Operator Library Overview

Input/output connectors

Below is a summary of the various sub categories of input and output operators. Input operators also have a corresponding output operator

  • File Systems – Most streaming analytics use cases we have seen require the data to be stored in HDFS or perhaps S3 if the application is running in AWS. Also, customers often need to re-run their streaming analytical applications against historical data or consume data from upstream processes that are perhaps writing to some NFS share. Hence, it’s not just enough to be able to save data to various file systems. You also have to be able to read data from them. RTS supports input & output operators for HDFS, S3, NFS & Local Files
  • Flume – NOTE: Flume operator is not yet part of Malhar

Many customers have existing Flume deployments that are being used to aggregate log data from variety of sources. However Flume does not allow analytics on the log data on the fly. The Flume input/output operator enables RTS to consume data from flume and analyze it in real-time before being persisted.

  • Relational databases – Most stream processing use cases require some reference data lookups to enrich, tag or filter streaming data. There is also a need to save results of the streaming analytical computation to a database so an operational dashboard can see them. RTS supports a JDBC operator so you can read/write data from any JDBC compliant RDBMS like Oracle, MySQL etc.
  • NoSQL databases –NoSQL key-value pair databases like Cassandra & HBase are becoming a common part of streaming analytics application architectures to lookup reference data or store results. Malhar has operators for HBase, Cassandra, Accumulo (common with govt. & healthcare companies) MongoDB & CouchDB.
  • Messaging systems – JMS brokers have been the workhorses of messaging infrastructure in most enterprises. Also Kafka is fast coming up in almost every customer we talk to. Malhar has operators to read/write to Kafka, any JMS implementation, ZeroMQ & RabbitMQ.
  • Notification systems – Almost every streaming analytics application has some notification requirements that are tied to a business condition being triggered. Malhar supports sending notifications via SMTP & SNMP. It also has an alert escalation mechanism built in so users don’t get spammed by notifications (a common drawback in most streaming platforms)
  • In-memory Databases & Caching platforms - Some streaming use cases need instantaneous access to shared state across the application. Caching platforms and in-memory databases serve this purpose really well. To support these use cases, Malhar has operators for memcached & Redis
  • Protocols - Streaming use cases driven by machine-to-machine communication have one thing in common – there is no standard dominant protocol being used for communication. Malhar currently has support for MQTT. It is one of the more commonly, adopted protocols we see in the IoT space. Malhar also provides connectors that can directly talk to HTTP, RSS, Socket, WebSocket & FTP sources

Compute

One of the most important promises of a streaming analytics platform like Apache Apex is the ability to do analytics in real-time. However delivering on the promise becomes really difficult when the platform does not provide out of the box operators to support variety of common compute functions as the user then has to worry about making these scalable, fault tolerant etc. Malhar takes this responsibility away from the application developer by providing a huge variety of out of the box computational operators. The application developer can thus focus on the analysis.

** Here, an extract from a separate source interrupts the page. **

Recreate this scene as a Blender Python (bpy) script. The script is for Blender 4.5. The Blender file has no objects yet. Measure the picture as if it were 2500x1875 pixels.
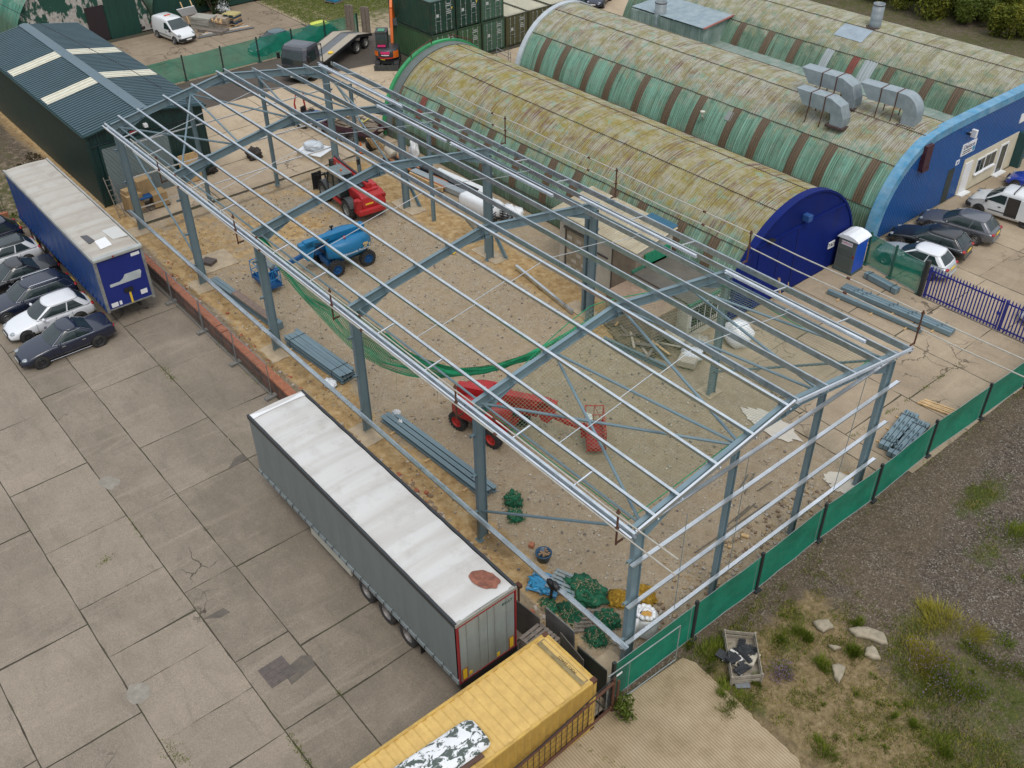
import bpy, math, random
import numpy as np
from mathutils import Vector, Matrix
from mathutils import noise as mnoise
random.seed(7); RNG = np.random.default_rng(7)
S = bpy.context.scene; COL = S.collection; PI = math.pi; R = math.radians
# ---------------------------------------------------------------- camera
CAM = (-13.969138, 16.340489, 28.487120)
RIGHT = (-0.641591023, -0.766998784, -0.008592117)
UP = (0.462473365, -0.395744901, 0.793413092)
BACK = (-0.611947176, 0.505073102, 0.608622884)
FPX = 2394.142
cd = bpy.data.cameras.new('camera'); cam = bpy.data.objects.new('camera', cd); COL.objects.link(cam)
cd.sensor_width = 36; cd.lens = FPX / 2500 * 36; cd.clip_start = .5; cd.clip_end = 1500
cam.matrix_world = Matrix(((RIGHT[0], UP[0], BACK[0], CAM[0]), (RIGHT[1], UP[1], BACK[1], CAM[1]),
                           (RIGHT[2], UP[2], BACK[2], CAM[2]), (0, 0, 0, 1)))
S.camera = cam
# ---------------------------------------------------------------- sky, sun, exposure
w = bpy.data.worlds.new('World'); S.world = w; w.use_nodes = True
nt = w.node_tree; sky = nt.nodes.new('ShaderNodeTexSky'); sky.sky_type = 'NISHITA'; sky.sun_disc = False
SUN_EL, SUN_AZ = R(58), R(295)
sky.sun_elevation = SUN_EL; sky.sun_rotation = SUN_AZ; sky.air_density = 1.0; sky.dust_density = 3.5; sky.ozone_density = 1.0
bg = nt.nodes['Background']; bg.inputs[1].default_value = .115
# overcast: the clear sky is mixed with a cloud layer that is brightest overhead
tc = nt.nodes.new('ShaderNodeTexCoord'); sp_ = nt.nodes.new('ShaderNodeSeparateXYZ'); nt.links.new(tc.outputs['Generated'], sp_.inputs[0])
mr = nt.nodes.new('ShaderNodeMapRange'); mr.inputs[1].default_value = 0; mr.inputs[2].default_value = 1; mr.inputs[3].default_value = .36; mr.inputs[4].default_value = 1.15; nt.links.new(sp_.outputs[2], mr.inputs[0])
cl = nt.nodes.new('ShaderNodeMix'); cl.data_type = 'RGBA'; cl.blend_type = 'MULTIPLY'; cl.inputs[0].default_value = 1; cl.inputs[6].default_value = (8.2, 8.6, 9.2, 1); nt.links.new(mr.outputs[0], cl.inputs[7])
mxs = nt.nodes.new('ShaderNodeMix'); mxs.data_type = 'RGBA'; mxs.inputs[0].default_value = .72; nt.links.new(sky.outputs[0], mxs.inputs[6]); nt.links.new(cl.outputs[2], mxs.inputs[7]); nt.links.new(mxs.outputs[2], bg.inputs[0])
sl = bpy.data.lights.new('sun', 'SUN'); sl.energy = .9; sl.angle = R(22); sl.color = (1, .95, .87)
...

Below is just a snapshot of the compute operators available in Malhar

  • Statistics & Math - Provide various mathematical and statistical computations over application defined time windows.
  • Filtering & pattern matching
  • Machine learning & Algorithms
  • Real-time model scoring is a very common use case for stream processing platforms.  Malhar allows users to invoke their R models from streaming applications
  • Sorting, Maps, Frequency, TopN, BottomN, Random Generator etc.

Query & Script invocation

Many streaming use cases are legacy implementations that need to be ported over. This often requires re-use some of the existing investments and code that perhaps would be really hard to re-write. With this in mind, Malhar supports invoking external scripts and queries as part of the streaming application using operators for invoking SQL query, Shell script, Ruby, Jython, and JavaScript etc.

Parsers

There are many industry vertical specific data formats that a streaming application developer might need to parse. Often there are existing parsers available for these that can be directly plugged into an Apache Apex application. For example in the Telco space, a Java based CDR parser can be directly plugged into Apache Apex operator. To further simplify development experience, Malhar also provides some operators for parsing common formats like XML (DOM & SAX), JSON (flat map converter), Apache log files, syslog, etc.

Stream manipulation

Streaming data aka ‘stream’ is raw data that inevitably needs processing to clean, filter, tag, summarize etc. The goal of Malhar is to enable the application developer to focus on ‘WHAT’ needs to be done to the stream to get it in the right format and not worry about the ‘HOW’. Hence, Malhar has several operators to perform the common stream manipulation actions like – DeDupe, GroupBy, Join, Distinct/Unique, Limit, OrderBy, Split, Sample, Inner join, Outer join, Select, Update etc.